Right from the start, there was no intention to have this parrotia look like a conventional bonsai. I wanted it to look like a natural tree. Every year I would remove parts of what the plant produced, sometimes by use of pruning tools and sometimes by simply breaking off select larger branches. There was never any design plan beyond responding to what the tree did in response to what I had done previously to it. It was a kind of ongoing conversation in that sense, wherein the tree would do something then I would do something then the tree would do something, and by and by a form started to emerge. This has become my favorite way of designing little trees.

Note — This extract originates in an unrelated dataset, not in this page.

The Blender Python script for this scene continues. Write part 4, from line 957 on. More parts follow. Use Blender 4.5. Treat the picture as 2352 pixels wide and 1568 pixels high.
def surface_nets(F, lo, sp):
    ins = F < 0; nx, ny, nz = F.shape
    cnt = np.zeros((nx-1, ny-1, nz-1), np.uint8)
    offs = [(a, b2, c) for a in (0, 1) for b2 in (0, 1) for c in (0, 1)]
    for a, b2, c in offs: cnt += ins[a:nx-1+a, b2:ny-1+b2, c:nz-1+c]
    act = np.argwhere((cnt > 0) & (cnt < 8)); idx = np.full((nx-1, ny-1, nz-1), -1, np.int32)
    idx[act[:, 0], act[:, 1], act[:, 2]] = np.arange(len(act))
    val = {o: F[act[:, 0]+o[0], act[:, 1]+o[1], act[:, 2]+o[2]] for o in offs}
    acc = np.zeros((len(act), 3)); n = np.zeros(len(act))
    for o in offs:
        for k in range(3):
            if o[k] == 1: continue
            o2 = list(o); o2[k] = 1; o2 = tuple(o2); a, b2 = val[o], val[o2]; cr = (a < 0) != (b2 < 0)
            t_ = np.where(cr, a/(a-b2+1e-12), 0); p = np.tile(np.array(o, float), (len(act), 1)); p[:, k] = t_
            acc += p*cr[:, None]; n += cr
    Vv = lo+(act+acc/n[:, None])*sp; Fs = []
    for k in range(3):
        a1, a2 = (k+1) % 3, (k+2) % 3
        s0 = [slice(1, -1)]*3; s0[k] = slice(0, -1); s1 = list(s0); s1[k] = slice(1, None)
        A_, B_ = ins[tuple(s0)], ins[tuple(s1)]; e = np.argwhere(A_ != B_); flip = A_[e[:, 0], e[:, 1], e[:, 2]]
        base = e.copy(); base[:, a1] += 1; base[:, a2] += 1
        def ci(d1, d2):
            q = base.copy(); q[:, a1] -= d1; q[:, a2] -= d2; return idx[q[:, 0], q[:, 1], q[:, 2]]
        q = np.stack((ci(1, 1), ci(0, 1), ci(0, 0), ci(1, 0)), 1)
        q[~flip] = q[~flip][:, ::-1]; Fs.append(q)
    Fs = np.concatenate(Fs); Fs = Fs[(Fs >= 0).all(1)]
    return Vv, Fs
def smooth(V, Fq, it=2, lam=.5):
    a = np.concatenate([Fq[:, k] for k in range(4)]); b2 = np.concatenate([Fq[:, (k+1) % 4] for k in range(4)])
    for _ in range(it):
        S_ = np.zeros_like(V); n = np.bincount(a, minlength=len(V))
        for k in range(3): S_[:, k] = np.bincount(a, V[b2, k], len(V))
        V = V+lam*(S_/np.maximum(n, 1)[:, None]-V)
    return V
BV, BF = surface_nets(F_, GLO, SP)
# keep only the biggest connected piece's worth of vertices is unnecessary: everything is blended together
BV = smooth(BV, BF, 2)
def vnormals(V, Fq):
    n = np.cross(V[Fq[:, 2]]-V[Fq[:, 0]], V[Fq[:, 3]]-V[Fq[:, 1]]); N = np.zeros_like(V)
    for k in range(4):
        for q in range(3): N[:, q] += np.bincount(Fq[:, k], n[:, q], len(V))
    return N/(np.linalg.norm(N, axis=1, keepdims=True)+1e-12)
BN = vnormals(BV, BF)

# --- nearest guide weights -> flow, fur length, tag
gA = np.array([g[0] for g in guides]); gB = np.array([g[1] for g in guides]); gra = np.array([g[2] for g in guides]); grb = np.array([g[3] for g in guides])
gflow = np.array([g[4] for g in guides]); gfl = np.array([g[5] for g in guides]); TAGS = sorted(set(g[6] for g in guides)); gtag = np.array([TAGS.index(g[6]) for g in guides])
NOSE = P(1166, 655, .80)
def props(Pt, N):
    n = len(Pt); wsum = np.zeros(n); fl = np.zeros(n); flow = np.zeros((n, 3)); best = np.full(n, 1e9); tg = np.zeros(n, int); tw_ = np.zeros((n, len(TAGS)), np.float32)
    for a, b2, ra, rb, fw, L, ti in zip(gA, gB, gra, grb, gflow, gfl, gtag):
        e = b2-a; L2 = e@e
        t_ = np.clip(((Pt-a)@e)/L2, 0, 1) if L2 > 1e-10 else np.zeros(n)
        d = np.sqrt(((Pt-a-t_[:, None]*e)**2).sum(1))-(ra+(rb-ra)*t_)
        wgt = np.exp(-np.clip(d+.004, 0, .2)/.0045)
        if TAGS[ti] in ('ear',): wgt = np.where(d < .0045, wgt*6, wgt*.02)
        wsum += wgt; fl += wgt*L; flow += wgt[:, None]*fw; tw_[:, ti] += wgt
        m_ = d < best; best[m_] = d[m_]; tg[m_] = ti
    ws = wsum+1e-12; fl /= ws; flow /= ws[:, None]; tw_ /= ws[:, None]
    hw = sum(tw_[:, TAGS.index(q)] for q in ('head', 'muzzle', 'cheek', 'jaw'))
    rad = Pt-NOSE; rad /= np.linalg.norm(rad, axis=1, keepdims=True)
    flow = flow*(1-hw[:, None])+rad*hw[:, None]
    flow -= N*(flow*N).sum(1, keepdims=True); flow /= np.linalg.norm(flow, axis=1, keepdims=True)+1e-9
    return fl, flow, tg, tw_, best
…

In 2020, with its wooden box starting to fall apart, the parrotia was transplanted into an oversize ceramic stoneware container. From there the inter-species conversation continued and intensified as the years passed:

March 2020

July 2020

2021

April 2022

June 2022

In 2024, as the form of this tree began to define itself, the specimen was planted in a higher quality container made by American potter Byron Myrick. The parrotia, like the hawthorn discussed previously and like most all of the Arboretum’s more recently developed bonsai, has been designed to be displayable from more than one perspective. In the two images below, the blue flagging tape indicates the specimen was repotted in 2024 and the orange tape reminds us that the specimen requires monitoring for eventual removal of training wire:

May 2024

May 2024

Here is an in-the-round view of the parrotia in the summer of 2024:

July 2024

Not long after the above photos were made, all the wire was removed and the tree made its debut in the bonsai garden:

 

August 2024

 

Among their many redeeming features, parrotia has lovely autumn color, sometimes pumpkin orange but often a buttery yellow:

November 2024

That’s all for now — hope to see some of you at the garden this weekend!